Dance puppets

By Chris Tait

rom the same people who brought us Sony and animated porn, a new abomination has arisen, a daemon so foul its name alone brings shudders to many.


Dance Dance Revolution proves once and for all that there really is an East-West cultural front.


For the fortunate uninitiated few, DDR is one of those Japanese “life fantasies” (games for people lacking lives). It’s as though some ingenious bastard woke up one morning and said, “I’m going to make it so I can really live through my computer games.”


Imagine what would happen if you brought a clubbing crowd into an arcade–this is the bastard product of that fateful union.


The Japanese seem to have a knack for making games for people who have to have a screen between them and the practices of the outside world. Virtual dating, train conducting, even being on a diet are just some of the twisted, ungodly video games to come from this disturbed culture.

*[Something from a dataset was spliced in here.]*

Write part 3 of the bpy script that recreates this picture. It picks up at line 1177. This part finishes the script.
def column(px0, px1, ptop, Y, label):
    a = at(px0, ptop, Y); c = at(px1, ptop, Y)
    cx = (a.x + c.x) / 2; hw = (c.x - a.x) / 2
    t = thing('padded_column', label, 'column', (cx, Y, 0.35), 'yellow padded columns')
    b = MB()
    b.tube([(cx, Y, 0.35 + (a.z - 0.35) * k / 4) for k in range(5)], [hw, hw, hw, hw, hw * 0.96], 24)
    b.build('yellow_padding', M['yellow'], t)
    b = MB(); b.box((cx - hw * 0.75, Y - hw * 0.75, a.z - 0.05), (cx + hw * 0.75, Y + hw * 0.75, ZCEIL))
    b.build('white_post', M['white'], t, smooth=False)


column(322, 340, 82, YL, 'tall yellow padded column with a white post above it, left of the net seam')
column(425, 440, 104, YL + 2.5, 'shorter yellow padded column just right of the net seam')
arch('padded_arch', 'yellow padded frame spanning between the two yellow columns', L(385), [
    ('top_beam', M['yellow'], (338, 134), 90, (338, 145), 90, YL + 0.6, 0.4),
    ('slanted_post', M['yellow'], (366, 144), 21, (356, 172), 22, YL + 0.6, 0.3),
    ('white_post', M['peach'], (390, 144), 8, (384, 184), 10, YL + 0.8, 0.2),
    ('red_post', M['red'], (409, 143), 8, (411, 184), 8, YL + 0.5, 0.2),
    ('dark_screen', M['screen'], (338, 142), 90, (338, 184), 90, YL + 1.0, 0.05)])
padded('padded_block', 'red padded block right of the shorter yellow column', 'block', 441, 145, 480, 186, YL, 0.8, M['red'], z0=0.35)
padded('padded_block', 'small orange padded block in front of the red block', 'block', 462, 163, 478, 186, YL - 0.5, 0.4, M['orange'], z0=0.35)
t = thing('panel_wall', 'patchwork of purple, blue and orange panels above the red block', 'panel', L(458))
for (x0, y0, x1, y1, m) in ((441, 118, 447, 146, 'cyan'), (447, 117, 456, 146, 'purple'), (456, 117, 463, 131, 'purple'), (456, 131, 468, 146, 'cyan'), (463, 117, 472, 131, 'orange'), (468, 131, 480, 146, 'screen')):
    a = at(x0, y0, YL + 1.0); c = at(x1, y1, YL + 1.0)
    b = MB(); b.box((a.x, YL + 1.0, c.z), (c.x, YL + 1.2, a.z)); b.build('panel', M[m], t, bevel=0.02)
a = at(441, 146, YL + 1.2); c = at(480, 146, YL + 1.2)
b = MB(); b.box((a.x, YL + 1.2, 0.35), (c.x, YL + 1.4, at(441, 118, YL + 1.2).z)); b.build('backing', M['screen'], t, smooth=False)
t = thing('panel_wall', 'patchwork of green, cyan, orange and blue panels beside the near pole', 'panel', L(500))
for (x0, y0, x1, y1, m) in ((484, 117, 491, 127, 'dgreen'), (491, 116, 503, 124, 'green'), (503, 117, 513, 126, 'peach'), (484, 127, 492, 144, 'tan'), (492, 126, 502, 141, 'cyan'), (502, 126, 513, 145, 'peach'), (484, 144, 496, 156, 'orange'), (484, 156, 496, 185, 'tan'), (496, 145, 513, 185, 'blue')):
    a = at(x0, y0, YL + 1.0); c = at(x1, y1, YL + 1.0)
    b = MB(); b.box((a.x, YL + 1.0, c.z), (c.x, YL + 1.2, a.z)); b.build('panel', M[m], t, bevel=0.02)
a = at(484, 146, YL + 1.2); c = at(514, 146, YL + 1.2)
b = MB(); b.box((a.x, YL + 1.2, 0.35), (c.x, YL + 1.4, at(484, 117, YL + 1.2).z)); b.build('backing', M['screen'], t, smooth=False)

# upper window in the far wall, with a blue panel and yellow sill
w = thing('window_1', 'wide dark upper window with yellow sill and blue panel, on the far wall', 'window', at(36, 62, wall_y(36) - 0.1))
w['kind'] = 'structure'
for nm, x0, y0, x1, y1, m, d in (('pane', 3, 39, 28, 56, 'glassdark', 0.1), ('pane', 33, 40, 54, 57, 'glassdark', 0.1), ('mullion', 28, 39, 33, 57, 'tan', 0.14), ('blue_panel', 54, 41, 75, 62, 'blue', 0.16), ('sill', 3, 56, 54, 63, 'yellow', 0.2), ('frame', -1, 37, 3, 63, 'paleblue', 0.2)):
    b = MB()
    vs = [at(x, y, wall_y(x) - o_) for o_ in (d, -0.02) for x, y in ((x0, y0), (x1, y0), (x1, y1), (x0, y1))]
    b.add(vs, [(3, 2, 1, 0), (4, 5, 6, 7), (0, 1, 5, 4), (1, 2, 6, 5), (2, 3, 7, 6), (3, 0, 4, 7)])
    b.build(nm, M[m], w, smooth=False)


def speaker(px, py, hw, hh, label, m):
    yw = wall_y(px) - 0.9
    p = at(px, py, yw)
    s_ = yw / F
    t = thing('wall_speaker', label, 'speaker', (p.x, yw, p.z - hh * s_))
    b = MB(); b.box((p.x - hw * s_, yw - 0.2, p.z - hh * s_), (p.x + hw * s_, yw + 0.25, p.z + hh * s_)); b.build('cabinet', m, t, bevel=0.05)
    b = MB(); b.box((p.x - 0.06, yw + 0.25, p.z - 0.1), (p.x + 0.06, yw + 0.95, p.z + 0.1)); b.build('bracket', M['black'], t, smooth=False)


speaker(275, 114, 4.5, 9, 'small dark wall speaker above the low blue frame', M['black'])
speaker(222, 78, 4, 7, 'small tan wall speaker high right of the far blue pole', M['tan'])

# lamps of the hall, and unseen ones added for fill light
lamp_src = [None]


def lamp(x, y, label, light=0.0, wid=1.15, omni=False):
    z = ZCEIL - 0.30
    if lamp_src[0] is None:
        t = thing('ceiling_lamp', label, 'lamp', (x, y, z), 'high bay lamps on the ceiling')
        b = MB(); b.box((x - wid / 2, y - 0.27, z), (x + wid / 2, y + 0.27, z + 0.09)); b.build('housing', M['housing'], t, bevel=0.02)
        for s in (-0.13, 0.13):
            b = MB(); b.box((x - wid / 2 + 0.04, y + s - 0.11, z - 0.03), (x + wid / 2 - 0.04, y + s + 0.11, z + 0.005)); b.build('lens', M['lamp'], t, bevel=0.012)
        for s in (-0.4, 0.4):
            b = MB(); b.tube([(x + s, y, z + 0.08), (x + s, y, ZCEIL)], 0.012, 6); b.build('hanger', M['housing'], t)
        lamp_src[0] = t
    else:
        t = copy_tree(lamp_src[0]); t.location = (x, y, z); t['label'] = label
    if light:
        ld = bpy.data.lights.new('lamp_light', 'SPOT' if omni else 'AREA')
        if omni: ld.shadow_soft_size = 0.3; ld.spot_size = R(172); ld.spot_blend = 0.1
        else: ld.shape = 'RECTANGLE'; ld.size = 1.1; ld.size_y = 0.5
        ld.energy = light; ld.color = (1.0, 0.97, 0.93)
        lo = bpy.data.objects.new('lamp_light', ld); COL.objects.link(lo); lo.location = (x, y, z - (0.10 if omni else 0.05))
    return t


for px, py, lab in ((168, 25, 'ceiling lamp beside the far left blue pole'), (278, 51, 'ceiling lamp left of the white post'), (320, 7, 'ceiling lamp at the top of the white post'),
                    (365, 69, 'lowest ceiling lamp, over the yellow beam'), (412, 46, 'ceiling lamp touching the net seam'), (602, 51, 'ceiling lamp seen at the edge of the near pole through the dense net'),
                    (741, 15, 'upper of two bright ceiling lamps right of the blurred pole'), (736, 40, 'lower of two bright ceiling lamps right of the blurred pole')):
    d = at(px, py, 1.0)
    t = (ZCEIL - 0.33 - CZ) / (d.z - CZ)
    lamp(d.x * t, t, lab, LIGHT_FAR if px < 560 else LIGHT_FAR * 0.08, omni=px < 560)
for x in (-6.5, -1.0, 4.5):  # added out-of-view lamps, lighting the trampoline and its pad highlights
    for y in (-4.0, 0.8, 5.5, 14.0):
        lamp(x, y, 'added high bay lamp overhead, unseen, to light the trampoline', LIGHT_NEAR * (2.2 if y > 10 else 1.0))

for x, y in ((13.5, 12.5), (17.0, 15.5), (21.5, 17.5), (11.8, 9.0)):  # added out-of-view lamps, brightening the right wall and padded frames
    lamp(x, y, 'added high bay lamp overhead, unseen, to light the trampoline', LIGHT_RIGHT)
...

Whoever thought jumping around on a coloured pad could be fun? Come on, the good old US of A did it right by making the pad game involving body-contact and horizontal game-play, contributing to all sorts of hopeless guys getting laid since 1969.


And to think North American arcade-goers have adopted this abnormal practice into our culture. I feel like Charlton Heston at the head of the Stature of Liberty. I feel betrayed.


We have spent decades building up wholesome, gaming fun, blowing shit up with big nasty guns, only to have it all crash down at the appearance of flashy, rainbow lights and the constant beat of techno pounding against the heads of bewildered quarter-pumpers. This intrusion is about as welcome as a three-foot-high light switch mini-rave in my basement with kids so fried you could cook off of their skulls. Oh boy.


However, for the few to whom this humiliation sounds good (pity on your souls), go get your heads examined. If the doc claims you’re sane, then be my guest, fuel the insanity.


The question then begs to be asked: what will they come up with next? Virtual showering? Sorry kids, I’d rather play naked twister with your momma.